La Commission a modifié son règlement intérieur, par voie de décision prise en application du règlement cité (4). L'article 9 dresse la liste des documents qui doivent être rendus directement accessibles par voie électronique (sur le site EUROPA).
Toujours au titre de cette transparence, les institutions, spécialement la Commission, travaillent sur une simplification des textes et sur leur codification afin de rendre plus accessible et plus compréhensible le droit communautaire (5).
Sur cette question de la transparence vue plus largement, garante de démocratie, il faudrait encore noter les efforts de la Commission pour consulter les acteurs de la vie sociale et économique de l'Union sans transiter par les positions des gouvernements des États membres. C'est ainsi que des consultations sont régulièrement lancées par la Commission et que des auditions ont lieu lors de la préparation des propositions de règlements ou de directives ou dans l'élaboration des livres verts ou blancs. Ces auditions permettent de recueillir directement les avis des acteurs économiques, en présence bien sûr de représentants des États membres en qualité d'observateurs. Ce point est tout à fait important à retenir dans une perspective de veille : s'il est possible de se rapprocher des organismes ou personnes ainsi consultés, ceux-ci peuvent être détenteurs d'informations inédites.
|cc| Didier Frochot - novembre 2003
Notes :
1. Il nous paraît évident qu'elle ont une autorité relative similaire à celle des décisions de justice (autorité de chose jugée) puisque les administrations doivent les appliquer.

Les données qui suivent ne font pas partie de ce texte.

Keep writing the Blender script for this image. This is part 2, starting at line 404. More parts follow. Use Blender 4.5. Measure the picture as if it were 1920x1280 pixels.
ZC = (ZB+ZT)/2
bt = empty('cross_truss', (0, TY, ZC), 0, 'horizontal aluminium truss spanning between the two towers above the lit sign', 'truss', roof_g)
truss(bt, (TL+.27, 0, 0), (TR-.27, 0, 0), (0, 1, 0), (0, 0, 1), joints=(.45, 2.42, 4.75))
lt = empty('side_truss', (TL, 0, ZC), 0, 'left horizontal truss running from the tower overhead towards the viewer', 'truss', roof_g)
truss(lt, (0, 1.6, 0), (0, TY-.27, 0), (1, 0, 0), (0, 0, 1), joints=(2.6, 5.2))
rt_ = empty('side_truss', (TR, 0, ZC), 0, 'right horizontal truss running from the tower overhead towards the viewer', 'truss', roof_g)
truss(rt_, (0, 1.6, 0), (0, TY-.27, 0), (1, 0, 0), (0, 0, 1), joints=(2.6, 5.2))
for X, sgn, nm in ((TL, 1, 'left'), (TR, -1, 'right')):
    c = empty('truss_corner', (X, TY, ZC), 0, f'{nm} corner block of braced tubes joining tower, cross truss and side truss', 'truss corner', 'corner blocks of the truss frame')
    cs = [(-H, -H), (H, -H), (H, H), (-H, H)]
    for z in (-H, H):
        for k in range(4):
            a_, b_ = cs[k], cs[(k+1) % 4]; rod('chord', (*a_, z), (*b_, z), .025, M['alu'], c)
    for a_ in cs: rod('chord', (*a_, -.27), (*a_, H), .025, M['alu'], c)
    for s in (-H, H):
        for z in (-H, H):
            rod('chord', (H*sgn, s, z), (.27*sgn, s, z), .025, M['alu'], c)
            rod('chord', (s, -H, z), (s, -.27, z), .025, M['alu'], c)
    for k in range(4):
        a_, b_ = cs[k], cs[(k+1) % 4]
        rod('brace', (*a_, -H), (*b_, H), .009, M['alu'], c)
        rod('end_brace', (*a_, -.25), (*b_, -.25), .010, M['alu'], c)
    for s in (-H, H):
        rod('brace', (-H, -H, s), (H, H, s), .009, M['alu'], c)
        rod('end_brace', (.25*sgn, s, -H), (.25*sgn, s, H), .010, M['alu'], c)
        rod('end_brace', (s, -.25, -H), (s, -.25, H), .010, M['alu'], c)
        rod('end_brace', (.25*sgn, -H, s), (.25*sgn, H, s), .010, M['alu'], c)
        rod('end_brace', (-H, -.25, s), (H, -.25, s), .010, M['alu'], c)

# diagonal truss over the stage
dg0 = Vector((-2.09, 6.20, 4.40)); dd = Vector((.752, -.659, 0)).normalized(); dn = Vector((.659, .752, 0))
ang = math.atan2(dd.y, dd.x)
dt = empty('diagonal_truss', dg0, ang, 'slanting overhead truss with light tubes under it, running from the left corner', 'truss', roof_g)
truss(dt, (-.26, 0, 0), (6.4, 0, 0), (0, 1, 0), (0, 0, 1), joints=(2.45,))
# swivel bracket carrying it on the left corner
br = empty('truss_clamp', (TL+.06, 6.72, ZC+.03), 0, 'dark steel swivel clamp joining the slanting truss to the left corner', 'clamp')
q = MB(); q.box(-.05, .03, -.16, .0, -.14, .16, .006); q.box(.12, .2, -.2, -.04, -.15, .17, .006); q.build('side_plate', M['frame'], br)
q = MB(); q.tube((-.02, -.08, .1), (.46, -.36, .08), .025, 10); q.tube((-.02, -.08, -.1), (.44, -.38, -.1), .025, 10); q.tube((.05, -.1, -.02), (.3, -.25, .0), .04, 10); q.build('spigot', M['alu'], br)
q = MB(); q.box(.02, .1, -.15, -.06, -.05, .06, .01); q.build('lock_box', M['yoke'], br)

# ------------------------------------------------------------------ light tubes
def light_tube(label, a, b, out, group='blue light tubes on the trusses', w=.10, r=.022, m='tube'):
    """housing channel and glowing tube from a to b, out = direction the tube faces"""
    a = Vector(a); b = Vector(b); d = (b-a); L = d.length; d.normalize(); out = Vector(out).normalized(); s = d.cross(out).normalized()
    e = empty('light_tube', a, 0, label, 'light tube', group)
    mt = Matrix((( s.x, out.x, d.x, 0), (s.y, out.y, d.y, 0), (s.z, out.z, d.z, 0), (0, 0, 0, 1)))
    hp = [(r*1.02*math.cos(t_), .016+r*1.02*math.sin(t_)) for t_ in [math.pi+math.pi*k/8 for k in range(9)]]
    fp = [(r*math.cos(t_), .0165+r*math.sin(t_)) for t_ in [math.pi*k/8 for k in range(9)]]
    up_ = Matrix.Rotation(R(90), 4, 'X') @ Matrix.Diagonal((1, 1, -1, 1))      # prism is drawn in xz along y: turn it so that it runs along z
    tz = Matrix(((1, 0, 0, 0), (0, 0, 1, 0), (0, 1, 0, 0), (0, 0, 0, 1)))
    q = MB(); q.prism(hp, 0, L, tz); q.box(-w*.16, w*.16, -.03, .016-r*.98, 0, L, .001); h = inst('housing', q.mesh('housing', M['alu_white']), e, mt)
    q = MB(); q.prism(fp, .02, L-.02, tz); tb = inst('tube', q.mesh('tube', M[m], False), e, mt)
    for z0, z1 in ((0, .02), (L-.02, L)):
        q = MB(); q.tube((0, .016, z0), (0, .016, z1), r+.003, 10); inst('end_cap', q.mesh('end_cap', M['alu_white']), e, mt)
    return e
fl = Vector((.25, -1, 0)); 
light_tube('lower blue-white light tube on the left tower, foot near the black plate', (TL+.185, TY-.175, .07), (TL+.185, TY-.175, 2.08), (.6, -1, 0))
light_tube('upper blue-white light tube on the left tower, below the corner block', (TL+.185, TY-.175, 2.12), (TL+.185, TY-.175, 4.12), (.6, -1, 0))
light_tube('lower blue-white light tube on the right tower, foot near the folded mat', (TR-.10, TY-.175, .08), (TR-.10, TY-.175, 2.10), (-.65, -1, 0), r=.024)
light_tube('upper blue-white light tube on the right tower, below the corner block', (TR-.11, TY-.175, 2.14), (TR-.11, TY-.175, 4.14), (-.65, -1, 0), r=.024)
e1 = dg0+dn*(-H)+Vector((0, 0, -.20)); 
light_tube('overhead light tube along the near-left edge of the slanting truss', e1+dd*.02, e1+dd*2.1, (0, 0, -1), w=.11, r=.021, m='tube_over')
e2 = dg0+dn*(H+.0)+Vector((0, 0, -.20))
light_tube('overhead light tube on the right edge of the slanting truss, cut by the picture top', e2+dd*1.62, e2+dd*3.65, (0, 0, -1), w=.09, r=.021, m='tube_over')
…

Or, les décisions de justice sont elles aussi, aux termes de la même règle coutumière, exemptes de droit d'auteur.
2. Déclaration n°17 du traité.
3. Publié au JOCE L n°145 du 31 mai 2001.
4. Décision de la Commission du 5 décembre 2001, modifiant son règlement intérieur - JOCE L n°345 du 29 décembre 2001.
5. Sur la codification européenne, cf. fiche sur la Codification.